## The problem
Reproduce the listing below verbatim.

## Supplied material
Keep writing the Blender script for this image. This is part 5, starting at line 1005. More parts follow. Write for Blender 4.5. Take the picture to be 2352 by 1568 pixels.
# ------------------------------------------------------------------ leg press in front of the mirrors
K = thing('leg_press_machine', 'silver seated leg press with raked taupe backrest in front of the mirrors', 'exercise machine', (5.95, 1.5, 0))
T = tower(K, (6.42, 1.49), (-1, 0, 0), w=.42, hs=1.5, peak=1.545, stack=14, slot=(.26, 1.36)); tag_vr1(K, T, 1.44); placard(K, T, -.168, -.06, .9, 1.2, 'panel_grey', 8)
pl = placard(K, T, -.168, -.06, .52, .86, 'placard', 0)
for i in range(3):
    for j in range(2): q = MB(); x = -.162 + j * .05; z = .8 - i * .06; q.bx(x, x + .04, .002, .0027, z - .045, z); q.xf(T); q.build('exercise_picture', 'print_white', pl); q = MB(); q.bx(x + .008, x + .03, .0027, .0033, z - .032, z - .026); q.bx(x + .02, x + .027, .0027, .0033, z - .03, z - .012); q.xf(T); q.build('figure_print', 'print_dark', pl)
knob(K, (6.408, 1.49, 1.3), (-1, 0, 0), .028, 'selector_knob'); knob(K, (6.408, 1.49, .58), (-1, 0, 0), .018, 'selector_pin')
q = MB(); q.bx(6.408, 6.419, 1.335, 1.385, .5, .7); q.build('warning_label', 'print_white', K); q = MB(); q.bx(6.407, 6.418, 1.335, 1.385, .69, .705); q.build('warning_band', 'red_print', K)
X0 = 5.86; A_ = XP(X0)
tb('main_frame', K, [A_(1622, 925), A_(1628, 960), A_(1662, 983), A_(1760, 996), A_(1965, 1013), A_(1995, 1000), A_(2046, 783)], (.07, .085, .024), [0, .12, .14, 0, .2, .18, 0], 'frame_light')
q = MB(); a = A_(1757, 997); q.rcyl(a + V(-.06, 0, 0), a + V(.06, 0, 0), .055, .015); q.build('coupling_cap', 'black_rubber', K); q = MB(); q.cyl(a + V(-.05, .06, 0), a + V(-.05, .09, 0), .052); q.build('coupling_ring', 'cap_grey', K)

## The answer
Keep writing the Blender script for this image. This is part 5, starting at line 1005. More parts follow. Write for Blender 4.5. Take the picture to be 2352 by 1568 pixels.
# ------------------------------------------------------------------ leg press in front of the mirrors
K = thing('leg_press_machine', 'silver seated leg press with raked taupe backrest in front of the mirrors', 'exercise machine', (5.95, 1.5, 0))
T = tower(K, (6.42, 1.49), (-1, 0, 0), w=.42, hs=1.5, peak=1.545, stack=14, slot=(.26, 1.36)); tag_vr1(K, T, 1.44); placard(K, T, -.168, -.06, .9, 1.2, 'panel_grey', 8)
pl = placard(K, T, -.168, -.06, .52, .86, 'placard', 0)
for i in range(3):
    for j in range(2): q = MB(); x = -.162 + j * .05; z = .8 - i * .06; q.bx(x, x + .04, .002, .0027, z - .045, z); q.xf(T); q.build('exercise_picture', 'print_white', pl); q = MB(); q.bx(x + .008, x + .03, .0027, .0033, z - .032, z - .026); q.bx(x + .02, x + .027, .0027, .0033, z - .03, z - .012); q.xf(T); q.build('figure_print', 'print_dark', pl)
knob(K, (6.408, 1.49, 1.3), (-1, 0, 0), .028, 'selector_knob'); knob(K, (6.408, 1.49, .58), (-1, 0, 0), .018, 'selector_pin')
q = MB(); q.bx(6.408, 6.419, 1.335, 1.385, .5, .7); q.build('warning_label', 'print_white', K); q = MB(); q.bx(6.407, 6.418, 1.335, 1.385, .69, .705); q.build('warning_band', 'red_print', K)
X0 = 5.86; A_ = XP(X0)
tb('main_frame', K, [A_(1622, 925), A_(1628, 960), A_(1662, 983), A_(1760, 996), A_(1965, 1013), A_(1995, 1000), A_(2046, 783)], (.07, .085, .024), [0, .12, .14, 0, .2, .18, 0], 'frame_light')
q = MB(); a = A_(1757, 997); q.rcyl(a + V(-.06, 0, 0), a + V(.06, 0, 0), .055, .015); q.build('coupling_cap', 'black_rubber', K); q = MB(); q.cyl(a + V(-.05, .06, 0), a + V(-.05, .09, 0), .052); q.build('coupling_ring', 'cap_grey', K)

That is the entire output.